You remember one thing, contractor. I am not your friend. I am not your comrade in arms. I am here to make you into a righteous engine of war. Nothing more, nothing less. “You’re paid to be a weapon, not a hero. Remember that.”

A weapon. That’s all I am, a tool. He had felt that once he raised the flag, he would be part of something again. He had watched his magic do good, rescuing American serviceman and putting down what could only be described as a monster. But this last raid. Where was the good in that? Was that what he was? A weapon? An instrument wielded for whatever capricious whim the army chose?

I didn't actually like Britton, but yet again, I don't think it mattered.  I disliked his ability to shrug off deaths--the death of his father, of the people he killed during his escape, the Apaches, the Goblins--but it all added up to produce a world that was satisfyingly grey-hued.  I never quite decided whether he was a coward or a hero for running and fighting; as a person whose aggression tends towards the passive variety, I would probably have blown my brains out to spite the bastards.  I think it takes a person like Britton--someone ruthless, and maybe overly egocentric--to be able to do what he did.

(show spoiler)

The book's message is all the more powerful for its elements of conflict and contradiction. Cole's own experiences elevate the book to something greater; his questioning of the military comes from experience, not ignorance.  His struggles over justice and freedom are deeper and more profound, weighted by the years he has given to his country.  Backed by this weight, his questions are far more haunting.  When I finished the book, I was left troubled and anxious, torn between a desire to open Pandora's box, to try to delve into the underside of the military, and an urge to stick my head back in the sand.  I did take one decisive action: I went and bought the next book, which, for me, is the highest form of praise.  As always, I can't help but feel inadequate when I try to capture what makes a novel unique, so I'll leave you with a quote:

Magic is the death of social structure. It has taken the completed puzzle, broken the pieces apart, and tossed them in the air. It’s up to us to put them back together again. The new picture they form will be very different from the old one.

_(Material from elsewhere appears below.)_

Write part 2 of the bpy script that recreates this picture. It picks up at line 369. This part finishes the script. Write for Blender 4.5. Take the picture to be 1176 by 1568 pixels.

* If you're not American, this is a repeated semi-joke in partisan American politics.  I have no idea how long it goes back, but I do remember a bunch of Democrats swearing they'd emigrate to Canada if Bush won a second term. The response was, of course, "Please, please do."  When it was Obama's turn, we had a whole new group of newly proclaimed wannabe-Canadians, despite the already extant universal heathcare there.  Funnily enough, no one seems to consider emigrating to Mexico.